Better summon the National Endowment for the Arts, which a year ago issued an ominous report, Reading at Risk, about a decline in literary reading.
The usual suspects were rounded up, including TV, video games and other forms of new media.
But critic Kevin Smokler objected to the collective reaction that viewed the report as a "national emergency and the solution as a tsktsk."
In the introduction to Bookmark Now, he asks: "Were we simply a country of morons fulfilling our insipid destiny? Could we blame sexier, flashier media options with which the humble book couldn't compete?"
He finds those are "pat, elitist answers to a complex problem, and America's reading public, however big or small, deserves better."
Smokler delivers just that as the editor of this provocative, irreverent and optimistic collection of essays by 24 young writers. They have come of age in the digital era but remain passionate about books as well as blogs and websites. They take on the publishing industry and public radio, both of which are considered to be taking themselves too seriously.
Benjamin Nugent offers the literary heresy about watching TV. He notes that while people are working more and more, young novelists are writing less and less about real jobs.
The public "displays an appetite for stories about work. Look at television (if you're reading this book it's possible that you would benefit from watching more television.)"
You won't find advice like that in the NEA report.
Tara Bray Smith describes reading with a pen in her hand, "as if the author and I were in a conversation. Ha! I wrote. Wow, Gosh, No!" Talk about an interactive medium.
Christian Bauman discovered the joys of reading and writing as an Army private in Somalia a decade ago. He attacks those "who claim to own language and literature the way political conservatives now claim to own patriotism."
His lesson learned out of school: "The world of reading truly opens in your twenties. Smart kids can get a lot out of books ... but you don't really get it until you've had to crawl through the mud a few times. Literature simply becomes richer after you've been fired, rejected, stranded, or had to change a few midnight diapers."
The essays in Bookmark Now offer more questions than answers about what we read and why and how, but they should trigger conversations.

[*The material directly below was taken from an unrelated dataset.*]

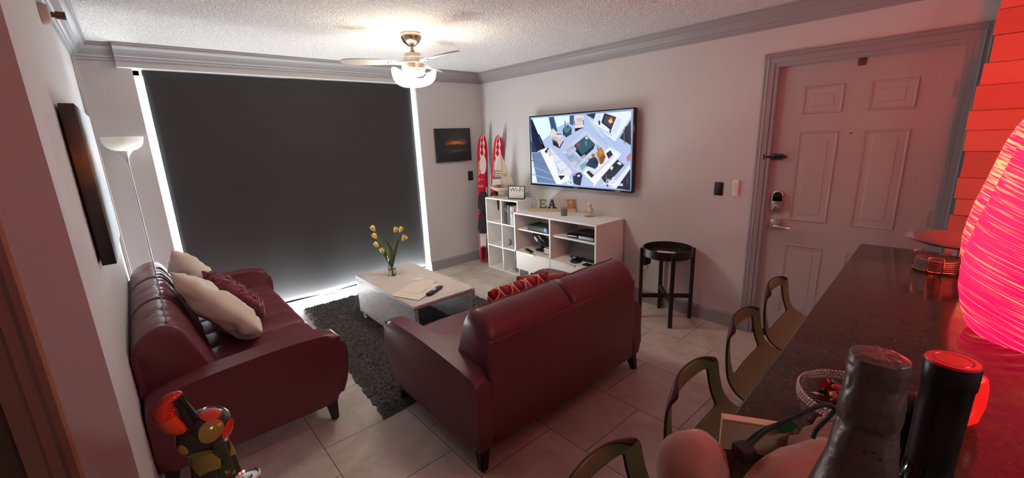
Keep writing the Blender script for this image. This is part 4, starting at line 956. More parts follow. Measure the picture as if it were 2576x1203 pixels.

Smokler asks, "If online reading was eating away at book reading, how did we explain literary web-logs that commanded thousands of readers a day?"
And, "if young people were reading less than any other demographic group, how did we dismiss the revolution in young adult literature brought on by J.K. Rowling and Lemony Snicket, or the best-selling careers of twenty-something favorites like David Sedaris, Nick Hornby, Zadie Smith and Jonathan Foer?"
He also writes: "We lusty bibliophiles know that reading, unlike just about anything else, is both good for you and loads of fun. But look at how literature presents itself in public; then say loudly, 'Where the hell is the fun?'"
Some of it can be found in Bookmark Now.